Spiffing up ours required another new tool that probably will be used only once, a simple chalk line that turned out not so simple. For openers, like many (most?) software products, it required clairvoyance when the presumed prior knowledge is lacking. The home improvement center had a shelf of chalk lines from about five manufacturers, all looking and packaged so similarly that the thought of all of them being made by the same company made selecting one difficult – what’s the product differentiator other than color and brand name?
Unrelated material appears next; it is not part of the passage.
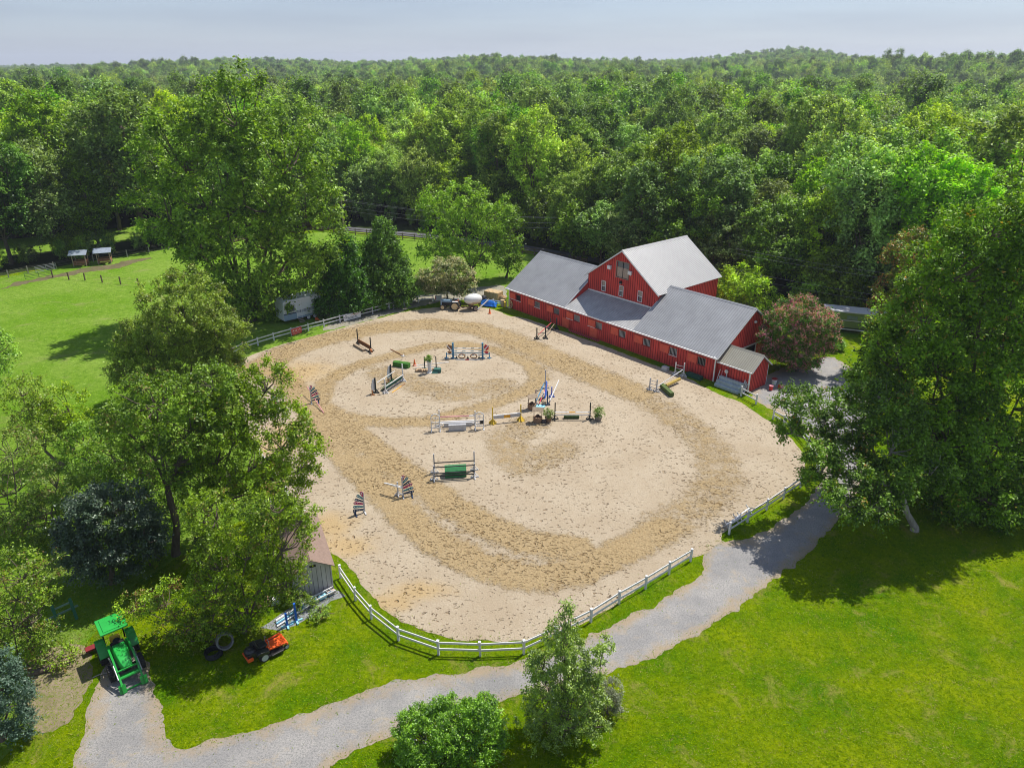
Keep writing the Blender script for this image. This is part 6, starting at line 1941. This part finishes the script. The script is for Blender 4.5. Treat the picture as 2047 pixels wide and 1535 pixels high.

But the fun really started when trying to use it, which requires the ‘chalk’ dust to be loaded into the bobbin. But where? The amply sized bubble wrapped cardboard backer did not include a simple drawing showing where to insert the chalk, and being outside with dirty gloves and dirtier overalls didn’t afford an opportunity to check the manufacturer’s web side. Later, after cleaning up, checking the web site showed – nothing, no instructions or picture of where or how the chalk dust is inserted into the bobbin. It took a while, and about half the chalk dust that was included in the packaging, but eventually what was left of the chalk got into the bobbin. There was not a problem of how to use the chalk line; that’s pretty intuitive, and all but, perhaps, one or two homeowners have seen them used. The problem was getting the chalk dust (which isn’t really chalk dust) into the bobbin, which a simple drawing or photo on the packaging could have depicted. After all, not everyone who buys these things in home improvement centers is a construction professional.

Sooner or later, working on home improvement projects will result in scratches and cuts and some blood, which can be taken care of on the spot with Bactine spray. So, why did they change the spray dispenser to require two hands to open the spray nozzle? Are the child drug safety issues so pressing that Bactine’s manufacturer is more concerned with conforming to some bureaucrat’s whims, however well informed and documented by studies in depth, than with a customer’s actual need for the product? It seems absolutely amazing, here in the USofA with its high tech solutions to almost every problem, real or imagined, that a push button sprayer can be screwed up. Instructions on how to open Bactine’s spray dispenser are included in the box, in two paragraphs written in four point type on page three in amazingly turgid CYA-ese. Why make simple things complicated?

And, to close with another lesson, why is it that the throats of liquid point of application dispensers are always considerably smaller than those of their bulk supply containers? It’s as if the designers of these things go to special schools to make easy things complicated.

And here I thought that making things difficult to learn, use and manage were a monopoly of software developers.